Jokes

Dave obtained a copy of an exam that his girlfriend Mabel had completed. One examiner gave her zero but another examiner gave Mabel a score of 100. Decide for yourself what Mabel deserved.  

 

 

Q1.  In which battle did Napoleon die?

                      “His Last Battle.”

Q2.   Where was the Declaration of Independence signed?

                      “At the bottom of the page.”

Q3.   The River Ravi flows in which state?

                       “It flows in liquid state.”

Q4.    What is the main reason for divorce?

                        “Marriage.”

Q5.    What is the main reason for failure?

                           “Exams.”

Q6.     What can you never eat for breakfast?

                        “Lunch & dinner.”

Q7.     What looks like half an apple?

                            “The other half.”

Q8.     If you throw a red stone into the blue sea, what

                    will it become?

                           “It will simply be wet.”

Q9.    How can a man go eight days without sleeping?             

                    “No problem, he sleeps at night.”

Q10.   How can you lift an elephant with one hand?
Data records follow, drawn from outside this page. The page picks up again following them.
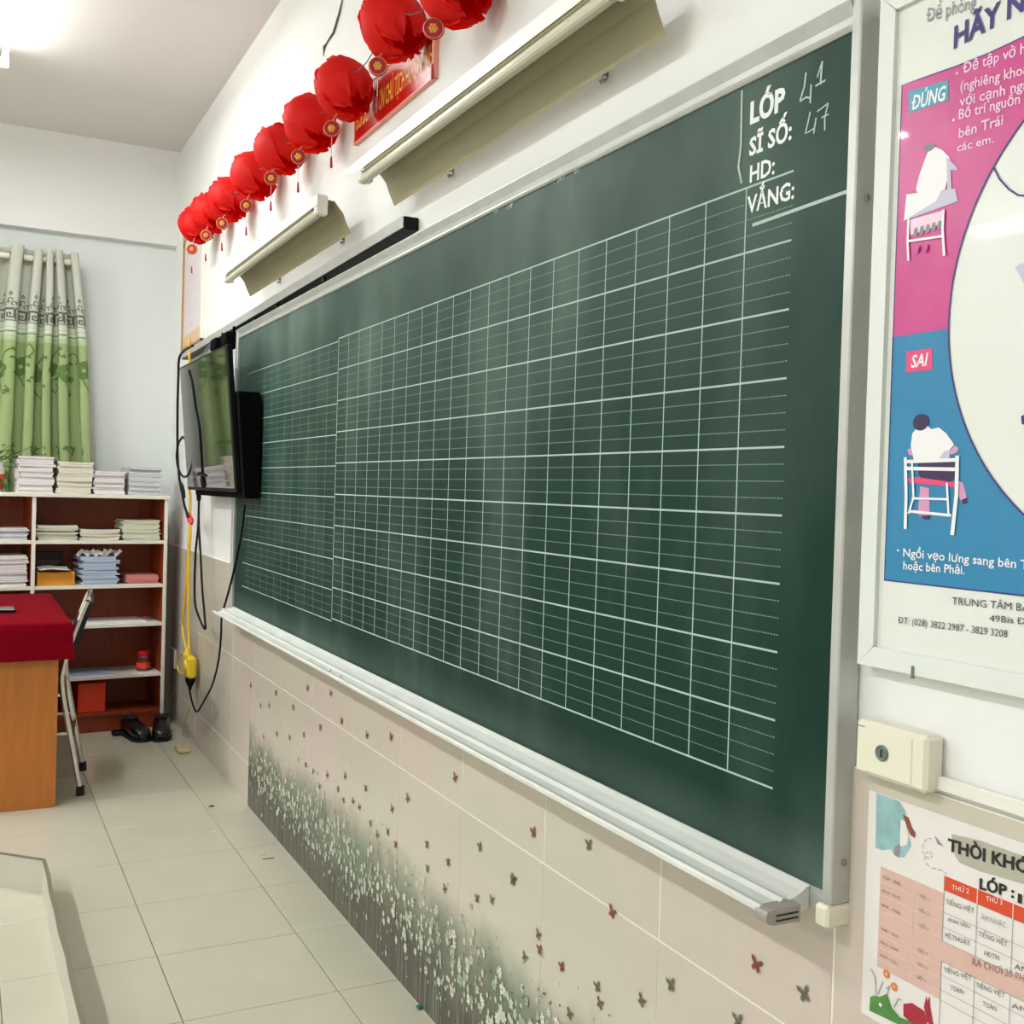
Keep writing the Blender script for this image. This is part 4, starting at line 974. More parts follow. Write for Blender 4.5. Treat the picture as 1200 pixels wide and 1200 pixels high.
MB().box(-.0012, .0002, 4.309, 5.321, .016, .583, M=MT).build('screen', M['screen'], tv)
MB().prism([(-.098, 1.297), (-.044, 1.297), (-.044, 1.710), (-.052, 1.722), (-.133, 1.722)], 1, 4.245, 5.25).build('rear_housing', M['black_matt'], tv)
for (u, w) in ((4.72, .06), (4.95, .06)):
    hb = MB(); hb.prism([(-.128, 1.925), (-.105, 1.915), (-.030, 1.955), (-.025, 2.045), (-.055, 2.045), (-.060, 1.985)], 1, u, u + .012)
    hb.bbox(-.085, -.020, u + .01, u + w + .05, 1.965, 2.022, .006); hb.build('hanger', M['black_matt'], tv)
for yy in (5.05, 5.12): MB().tube([(-.06, yy, 2.035), (-.14, yy + .03, 1.90)], .003, 5).build('strap', M['steel'], tv)
def cable(name, paths, r, m, label, cat='cable'):
    t = thing(name, label, cat, paths[0][len(paths[0]) // 2])
    return t
def smooth_path(P, n=5):
    P = [Vector(p) for p in P]; out = []
    for i in range(len(P) - 1):
        p0 = P[max(0, i - 1)]; p1 = P[i]; p2 = P[i + 1]; p3 = P[min(len(P) - 1, i + 2)]
        for k in range(n):
            t = k / n; out.append(.5 * ((2 * p1) + (-p0 + p2) * t + (2 * p0 - 5 * p1 + 4 * p2 - p3) * t * t + (-p0 + 3 * p1 - 3 * p2 + p3) * t ** 3))
    out.append(P[-1]); return out
# black video cable: from the rail end down past the television's far edge, looped, to the red clip
p1 = [(-0.1,5.4047,2.0307),(-0.1,5.6336,2.0295),(-0.1,5.7765,2.0043),(-0.1,5.7899,1.9161),(-0.1,5.7916,1.7369),(-0.1,5.762,1.5118),(-0.1,5.6946,1.3777),(-0.1,5.613,1.3122),(-0.1,5.5324,1.2398),(-0.1,5.4102,1.1836)]
o = MB().tube(smooth_path(p1), .0065, 7).build('video_cable', M['black']); props(o, 'black cable hanging from the rail end down past the far edge of the television', 'cable')
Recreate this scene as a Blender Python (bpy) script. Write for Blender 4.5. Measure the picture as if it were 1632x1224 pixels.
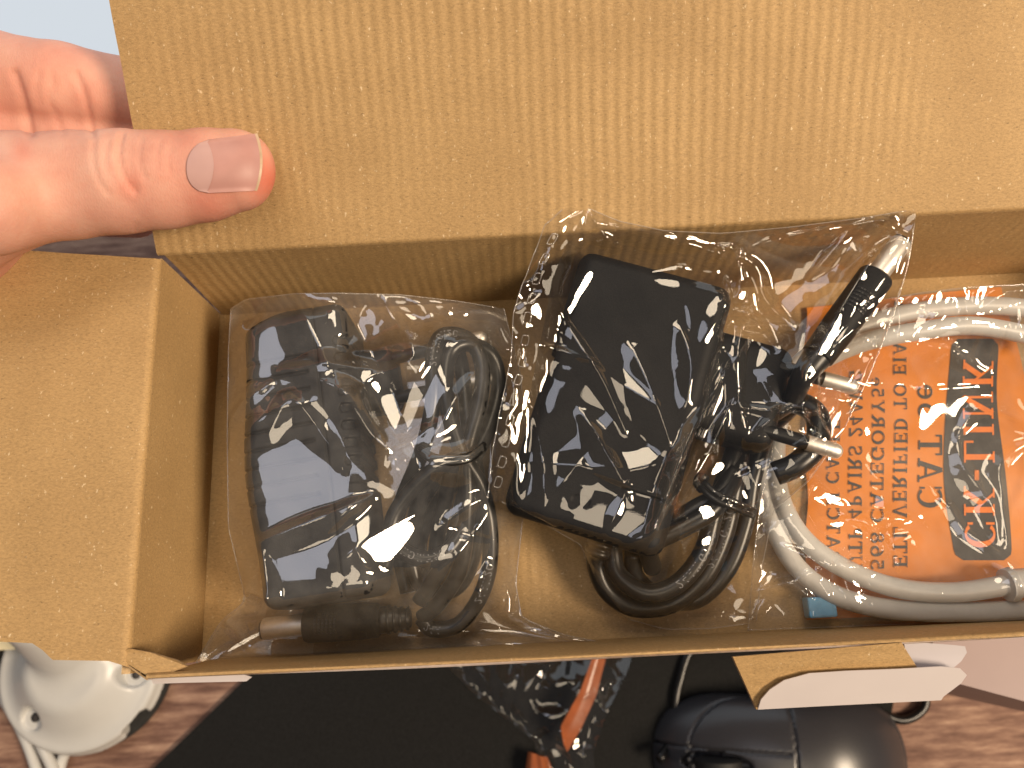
import bpy, math, random
import numpy as np
from mathutils import Vector, Matrix
from mathutils.bvhtree import BVHTree

random.seed(7)
RNG = np.random.default_rng(11)
S = 0.001                                     # the scene is authored in millimetres
for o in list(bpy.data.objects):
    bpy.data.objects.remove(o)
SC = bpy.context.scene
COL = SC.collection

# ------------------------------------------------------------------ camera
F = 1240.0                                    # focal length in photo pixels (1632 wide)
CAM = np.array([97., 13., 245.])
TILT, ROLL = math.radians(15.6), math.radians(-3.0)
_ct, _st, _cr, _sr = math.cos(TILT), math.sin(TILT), math.cos(ROLL), math.sin(ROLL)
RM = np.array([[1, 0, 0], [0, _ct, -_st], [0, _st, _ct]]) @ np.array([[_cr, -_sr, 0], [_sr, _cr, 0], [0, 0, 1.]])
cd = bpy.data.cameras.new('camera')
cam = bpy.data.objects.new('camera', cd)
COL.objects.link(cam)
cam.matrix_world = Matrix.Translation(Vector(CAM * S)) @ Matrix(RM.tolist()).to_4x4()
cd.sensor_width = 36.0
cd.lens = 36.0 * F / 1632.0
cd.clip_start = 0.005
cd.clip_end = 20.0
cd.dof.use_dof = True
cd.dof.focus_distance = 0.208
cd.dof.aperture_fstop = 14.0
SC.camera = cam

# ------------------------------------------------------------------ world and lamps
W = bpy.data.worlds.new('World')
SC.world = W
W.use_nodes = True
bg = W.node_tree.nodes['Background']
bg.inputs['Color'].default_value = (0.80, 0.78, 0.86, 1)
bg.inputs['Strength'].default_value = 0.07

def lamp(name, loc, target, size, power, color, shape='DISK'):
    ld = bpy.data.lights.new(name, 'AREA')
    ld.shape = shape
    ld.size = size * S
    ld.energy = power
    ld.color = color
    o = bpy.data.objects.new(name, ld)
    COL.objects.link(o)
    o.location = Vector(loc) * S
    o.rotation_euler = (Vector(target) - Vector(loc)).to_track_quat('-Z', 'Y').to_euler()
    return o
lamp('ceiling_lamp', (960, -280, 900), (110, 60, 20), 400, 19.5, (1.0, 0.80, 0.58))
lamp('ceiling_lamp', (40, -300, 1400), (60, 60, 20), 560, 3.0, (1.0, 0.82, 0.60))
lamp('ceiling_lamp', (140, 800, 1300), (60, 60, 20), 560, 6.0, (1.0, 0.82, 0.60))
lamp('cool_ceiling_panel', (-400, 420, 1500), (60, 60, 20), 620, 2.6, (0.86, 0.88, 1.0), 'SQUARE')

SC.view_settings.view_transform = 'Standard'
SC.view_settings.look = 'None'
SC.view_settings.exposure = 0.12
SC.view_settings.gamma = 1.0
SC.cycles.use_denoising = True
SC.cycles.transparent_max_bounces = 20
SC.cycles.max_bounces = 6
SC.cycles.diffuse_bounces = 3
SC.cycles.glossy_bounces = 3
SC.cycles.caustics_reflective = False
SC.cycles.caustics_refractive = False
SC.cycles.sample_clamp_indirect = 6.0

def ray(px, py):
    return RM @ np.array([(px - 816) / F, -(py - 612) / F, -1.])
def U(px, py, z):
    d = ray(px, py)
    return CAM + d * (z - CAM[2]) / d[2]
def UL(lst):
    return [U(*p) for p in lst]
def CP(px, py, dep):
    return np.array([(px - 816) / F * dep, -(py - 612) / F * dep, -dep])   # camera space
def cam2world(p):
    return np.asarray(p) @ RM.T + CAM

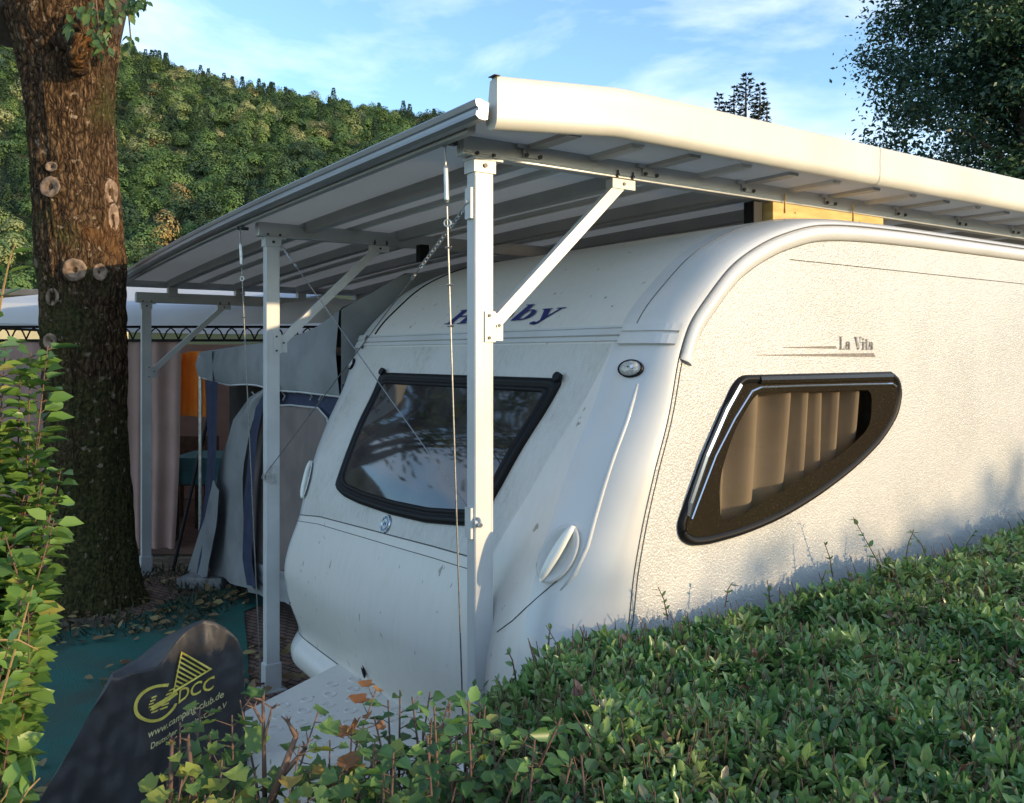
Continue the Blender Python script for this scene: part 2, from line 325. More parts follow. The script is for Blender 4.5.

            “You will never find an elephant with 1 hand.”

Q11.   If it took 8 men 10 hours to build a wall, how long            

             would it take 4 men to build it?

                        “No time at all – the wall is already built.”

Q12.   How can you drop a raw egg onto a concrete floor without

                 cracking it?

             ”Anyway you want. Concrete floors are very hard to crack.”

 

 

DAVE WAS DELIGHTED WITH MABEL’S WISDOM AND LOVE.